IP is a monopoly over the granted invention conferred by society for the short-term gain of the innovator in order to support long term gain for society. We need to look at this model in the light of disruptive high-tech innovations. For example, artificial intelligence and nanotech, what are their implications? The question is whether European policy makers have the necessary visionary thinking and power of conviction to put the optimal policies in place. That’s why I do my job. That’s the value of foresight.


What advice would you offer an inventor today?
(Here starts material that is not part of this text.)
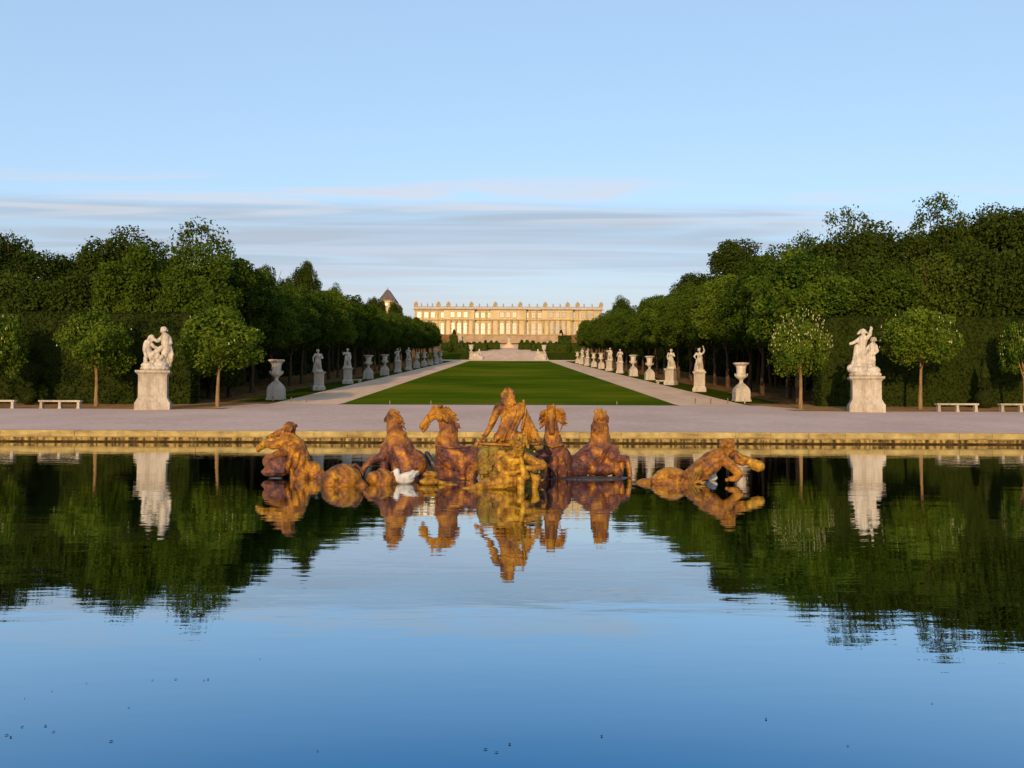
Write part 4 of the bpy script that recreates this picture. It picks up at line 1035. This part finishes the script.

There is no easy roadmap to invention. What is really valuable in a world where it is hard to ignore global problems? As an inventor, how are you going to deal with people stealing your idea without being monetised? There is no easy answer to this. It is the dilemma of being the textbook that is the most bought versus the one that is most pirated. The inventor today must invent for tomorrow. Look at the big questions and pictures.

Shirin Elahi’s publications include:

  • Elahi, S and De Beer, J, with D Kawooya, C Oguamanam, N Rizk and the Open AIR network (2013) Knowledge & Innovation in Africa: Scenarios for the Future
  • Elahi, S (2010) Here be Dragons…exploring the ‘unknown unknowns’. Futures;
  • Elahi, S (2009) Privacy and Consent in the Digital Era. Information Security Technical Report (ISTR);
  • Karachalios, K and S Elahi (2009) Transparency, trust, and the patent system. Journal of IP Law & Practice;
  • Elahi, S (2008) Conceptions of Fairness and Forming the Common Ground, in Ramirez, R, Selsky, J.W and van der Heijden (eds) Business Planning for Turbulent Times. Earthscan, London & Sterling, VA;
  • Elahi, S et al (2007) Scenarios for the Future of Intellectual Property and Patenting. European Patent Office, Munich.

The views expressed in this feature are those of the interviewee and may not reflect the views of 4iP Council or its members. The purpose of this feature area is to reflect thinking on the topic of intellectual property and enable open discussion.